WHAT THE TASK ASKS = Reproduce the listing below verbatim.

## BEGIN

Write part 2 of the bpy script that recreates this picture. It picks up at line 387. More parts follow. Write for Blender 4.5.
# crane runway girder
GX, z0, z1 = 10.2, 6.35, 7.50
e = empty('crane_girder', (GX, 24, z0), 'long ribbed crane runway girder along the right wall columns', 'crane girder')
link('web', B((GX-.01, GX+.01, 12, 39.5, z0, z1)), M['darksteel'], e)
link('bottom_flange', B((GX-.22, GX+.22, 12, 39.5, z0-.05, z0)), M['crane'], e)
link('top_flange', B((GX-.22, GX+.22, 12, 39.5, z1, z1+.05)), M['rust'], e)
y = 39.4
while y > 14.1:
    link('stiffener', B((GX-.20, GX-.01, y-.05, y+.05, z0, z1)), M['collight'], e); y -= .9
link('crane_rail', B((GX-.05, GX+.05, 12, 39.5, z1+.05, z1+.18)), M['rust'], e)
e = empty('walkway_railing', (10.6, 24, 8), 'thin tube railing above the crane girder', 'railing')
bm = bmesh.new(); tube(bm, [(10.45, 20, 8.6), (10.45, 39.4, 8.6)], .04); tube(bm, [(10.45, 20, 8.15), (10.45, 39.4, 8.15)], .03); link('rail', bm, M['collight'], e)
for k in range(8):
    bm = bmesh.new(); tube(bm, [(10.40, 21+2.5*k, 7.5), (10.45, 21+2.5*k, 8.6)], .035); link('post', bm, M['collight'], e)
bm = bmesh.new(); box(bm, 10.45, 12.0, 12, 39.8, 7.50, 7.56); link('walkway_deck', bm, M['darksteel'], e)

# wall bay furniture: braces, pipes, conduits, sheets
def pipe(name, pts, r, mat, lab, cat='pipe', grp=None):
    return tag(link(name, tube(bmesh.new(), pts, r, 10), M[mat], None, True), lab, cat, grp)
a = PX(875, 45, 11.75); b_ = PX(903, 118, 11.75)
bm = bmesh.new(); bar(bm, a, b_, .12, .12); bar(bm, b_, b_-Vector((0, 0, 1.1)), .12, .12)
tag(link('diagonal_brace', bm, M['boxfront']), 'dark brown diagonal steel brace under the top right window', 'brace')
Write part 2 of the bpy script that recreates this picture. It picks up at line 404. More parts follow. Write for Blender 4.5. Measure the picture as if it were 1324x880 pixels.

## END

RESPONSE FOR THIS EXERCISE =
Write part 2 of the bpy script that recreates this picture. It picks up at line 387. More parts follow. Write for Blender 4.5.
# crane runway girder
GX, z0, z1 = 10.2, 6.35, 7.50
e = empty('crane_girder', (GX, 24, z0), 'long ribbed crane runway girder along the right wall columns', 'crane girder')
link('web', B((GX-.01, GX+.01, 12, 39.5, z0, z1)), M['darksteel'], e)
link('bottom_flange', B((GX-.22, GX+.22, 12, 39.5, z0-.05, z0)), M['crane'], e)
link('top_flange', B((GX-.22, GX+.22, 12, 39.5, z1, z1+.05)), M['rust'], e)
y = 39.4
while y > 14.1:
    link('stiffener', B((GX-.20, GX-.01, y-.05, y+.05, z0, z1)), M['collight'], e); y -= .9
link('crane_rail', B((GX-.05, GX+.05, 12, 39.5, z1+.05, z1+.18)), M['rust'], e)
e = empty('walkway_railing', (10.6, 24, 8), 'thin tube railing above the crane girder', 'railing')
bm = bmesh.new(); tube(bm, [(10.45, 20, 8.6), (10.45, 39.4, 8.6)], .04); tube(bm, [(10.45, 20, 8.15), (10.45, 39.4, 8.15)], .03); link('rail', bm, M['collight'], e)
for k in range(8):
    bm = bmesh.new(); tube(bm, [(10.40, 21+2.5*k, 7.5), (10.45, 21+2.5*k, 8.6)], .035); link('post', bm, M['collight'], e)
bm = bmesh.new(); box(bm, 10.45, 12.0, 12, 39.8, 7.50, 7.56); link('walkway_deck', bm, M['darksteel'], e)

# wall bay furniture: braces, pipes, conduits, sheets
def pipe(name, pts, r, mat, lab, cat='pipe', grp=None):
    return tag(link(name, tube(bmesh.new(), pts, r, 10), M[mat], None, True), lab, cat, grp)
a = PX(875, 45, 11.75); b_ = PX(903, 118, 11.75)
bm = bmesh.new(); bar(bm, a, b_, .12, .12); bar(bm, b_, b_-Vector((0, 0, 1.1)), .12, .12)
tag(link('diagonal_brace', bm, M['boxfront']), 'dark brown diagonal steel brace under the top right window', 'brace')
Write part 2 of the bpy script that recreates this picture. It picks up at line 404. More parts follow. Write for Blender 4.5. Measure the picture as if it were 1324x880 pixels.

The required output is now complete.